Ecco, dunque, che mi sento un vuoto che aggrega falsi principi, per poi proiettarli al di fuori non nella speranza, ma nella necessitò che qualcuno li accolga, me li riporti e mi dica “sì, questi fanno parte di te”, riassemblandomi nella forma del fantoccio che mi ero rudimentalmente dato.
Eccomi, dunque, approdare di isola in isola sotto spoglie sempre un po’ diverse. E anche quando sono più che convinto di aver trovato casa, proprio nella convivialità di un pasto, insieme ai miei affetti, nel bel mezzo di un brindisi, di sguardi e di sorrisi, come un’epifania avere la consapevolezza che , presto o tardi, ripartirò in cerca della mia Itaca.
Sinceramente è stata l’opera che mi è piaciuta di meno.
S’intende, non per la capacità recitativa, qui è estesa davvero all’ennesima potenza quanto per l’organizzazione..a tratti l’ho trovata ripetitiva, poi molto affollata, ci si scontrava volutamente con gli altri partecipanti anche se il più delle volte ci si girava intorno in un senso di smarrimento continuo.
Senso di smarrimento, appunto, perdita, pianto, disperazione, affetto ma non troppo (nel momento in cui tentavo di consolare, la mano mi veniva respinta), la pazzia nelle scene con la frutta e gli agrumi: ci sono tanti ingredienti su cui però non ho trovato un collegamento diretto.
Due cose salvo però:
la scena finale – un quadro perfetto, una sorta di ultima cena, si beve ben sapendo della precarietà del proprio destino.

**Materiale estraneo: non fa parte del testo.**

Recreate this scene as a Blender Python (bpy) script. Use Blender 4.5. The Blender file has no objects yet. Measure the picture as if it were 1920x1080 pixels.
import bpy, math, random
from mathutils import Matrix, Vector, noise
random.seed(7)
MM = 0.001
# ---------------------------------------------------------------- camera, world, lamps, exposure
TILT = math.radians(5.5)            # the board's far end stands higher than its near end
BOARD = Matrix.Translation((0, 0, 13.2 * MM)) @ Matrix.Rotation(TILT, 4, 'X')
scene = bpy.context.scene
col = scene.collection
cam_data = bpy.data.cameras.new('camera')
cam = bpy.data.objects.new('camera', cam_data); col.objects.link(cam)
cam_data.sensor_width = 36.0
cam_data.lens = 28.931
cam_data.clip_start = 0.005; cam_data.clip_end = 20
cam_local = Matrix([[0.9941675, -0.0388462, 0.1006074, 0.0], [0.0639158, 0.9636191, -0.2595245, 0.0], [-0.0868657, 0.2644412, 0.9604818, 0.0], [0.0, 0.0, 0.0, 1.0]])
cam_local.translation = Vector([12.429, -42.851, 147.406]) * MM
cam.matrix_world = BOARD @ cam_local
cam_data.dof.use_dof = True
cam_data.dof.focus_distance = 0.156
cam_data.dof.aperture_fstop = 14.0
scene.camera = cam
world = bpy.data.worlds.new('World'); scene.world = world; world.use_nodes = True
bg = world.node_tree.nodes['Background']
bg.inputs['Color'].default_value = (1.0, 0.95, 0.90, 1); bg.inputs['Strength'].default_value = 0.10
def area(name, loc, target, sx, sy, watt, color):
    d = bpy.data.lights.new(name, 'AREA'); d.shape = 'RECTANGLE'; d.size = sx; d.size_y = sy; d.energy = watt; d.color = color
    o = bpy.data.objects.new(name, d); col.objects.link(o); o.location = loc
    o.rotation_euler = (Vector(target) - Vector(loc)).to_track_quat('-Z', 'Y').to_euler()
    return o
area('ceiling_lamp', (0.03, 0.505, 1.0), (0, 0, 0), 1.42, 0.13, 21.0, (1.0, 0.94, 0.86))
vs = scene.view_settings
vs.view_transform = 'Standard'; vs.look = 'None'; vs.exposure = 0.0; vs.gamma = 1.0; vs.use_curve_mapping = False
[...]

Mi ha colpito tantissimo il silenzio, perfetto (se non fosse stato per i rumori esterni, sarebbe stato il più importante silenzio che abbia assaporato e vissuto).
La seconda, poi, la coralità della rappresentazione, anche nelle voci, ricordando l’Edipo per un solo spettatore di qualche mese fa (Edipo, Edipo….)
Diciamo che è stata la rappresentazione dei senza: senza luce, senza gli affetti, la perdita, lo smarrimento, la perdita appunto dei propri cari, le vite in sospeso…
Straordinaria poi la nave umana che fluttua nel mare in tempesta: sono rimasto impietrito nel vederla, il coordinamento era massimo soprattutto in questa scena.